In what is being hailed as one of the largest prayer initiatives in Ireland in 40 years, tens of thousands of Catholics flocked to over 270 locations along the coast of Ireland on Sunday to pray the Rosary in order to prevent the legalization of abortion and to restore the faith to what was once the most Catholic nation on earth.
According to George J. Galloway, writing for Catholic World Report, the Feast of Christ the King was the day chosen to pray for the preservation of the faith and for the defense of life against a planned 2018 referendum which will decide if the country’s Eighth Amendment, which gives an unborn child a right to life equal to that of its mother and thus outlaws abortion, should be repealed.
Organizers originally hoped to establish 53 locations of prayer around the coast but quickly amassed an army of prayer warriors in more than 270 cities, towns and villages.
“And so they came,” Galloway writes. “Despite the cold and damp and drops of patchy drizzle, the faithful came out to the coasts of the Irish Island. I mean all of it. They braved the stinging winds off the North Atlantic Ocean in tiny villages like Clonbara, Falcarragh, in Donegal. Standing or kneeling on beaches and strands they stubbornly faced Dingle Bay, the Celtic Sea, St. George’s Channel, the North Channel, and the Irish Sea. Determined faces all with one purpose. To stem the tide of abortion in what used to be the most Catholic country in the world.”

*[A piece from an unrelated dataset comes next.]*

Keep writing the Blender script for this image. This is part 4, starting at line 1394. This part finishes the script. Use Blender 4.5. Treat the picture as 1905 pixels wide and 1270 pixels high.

According to the organizers, they came “asking God for the miracle of the protection of Life and the preservation of Faith” on a day that was very deliberately chosen.
“Ireland was the first country in the world to be consecrated to Christ the King,” the organizers explain. “This solemn consecration was declared in the 1940’s. The feast is extremely important. Acknowledging Christ as King has relevance for the spiritual, social, cultural, legal and political life of Ireland.”
Many believe prayer is the only way to save the country from the encroachment of the godless secularism being pushed upon the populace by the media.
The result has left the faith plummeting to new lows. This has caused a new hunger among the population similar to that of the Great Hunger caused by the potato famine of 1945-49, only this time it’s spiritual.
“Yes, there is another kind of famine plaguing Ireland today. It is one wrought by the sins of man and not the soil. Like almost all western countries, Ireland has bought into a materialistic, self-absorbed, hedonistic form of secularism. Where the highest good in human existence is characterized and fantasized by a corrupted form of self-realization. Instead of exporting or giving and sanctifying and sacrificing to the world her innate spirituality, Ireland is now importing the modern creed of ‘what’s in it for me?’” Galloway writes.
But the faithful are not about to lose heart and are more than ready to pick up their “weapons” and fight back.
“We don’t have the media, but … We have guardian angels. We have Our Lady. We have our prayers,” said Kathy Sinnott, one of the organizers of the Rosary on the Coast who is also EWTN’s Celtic Connections radio show host.
“Long before the media was invented, when you wanted something, you prayed. We’re going over [the media’s] heads. We’re going with our mother, our Queen, the Immaculate Heart of Mary and she’s taking us to Jesus Christ the King. And we’re going to ask for those miracles and we’re going to trust that we’re being heard.”
As a woman named Normal Cahill Morrison commented on the campaign’s Facebook page, “this is the sword given to us … we must use it!”
In their book, The Rosary: Your Weapon for Spiritual Warfare, Johnnette Benkovic and Thomas K. Sullivan remind us of a little-known passage from the works of Father Emil Neubert, a leading Mariologist of the twentieth century in which he tells us how to understand Christ’s admonition that “without me you can do nothing”.
“To the feeling of your powerlessness without Christ you must join the conviction of your omnipotence with Christ.”
In other words, when we are feeling overwhelmed by the strength and cunning of our enemy, we must remind ourselves of the far greater power that is within us.
“The faithful of Poland recognize this,” Galloway writes. “Is this Ireland’s last chance at redemption? Is it ours in America?”
He adds: “Perhaps it’s time to think about our own rosary on the coasts of America. Only, instead of facing the sea we should turn around and look inward at ourselves and our families and our homes. Let’s replicate what the Poles and the Irish have done. Let’s bend a knee to Christ the King.”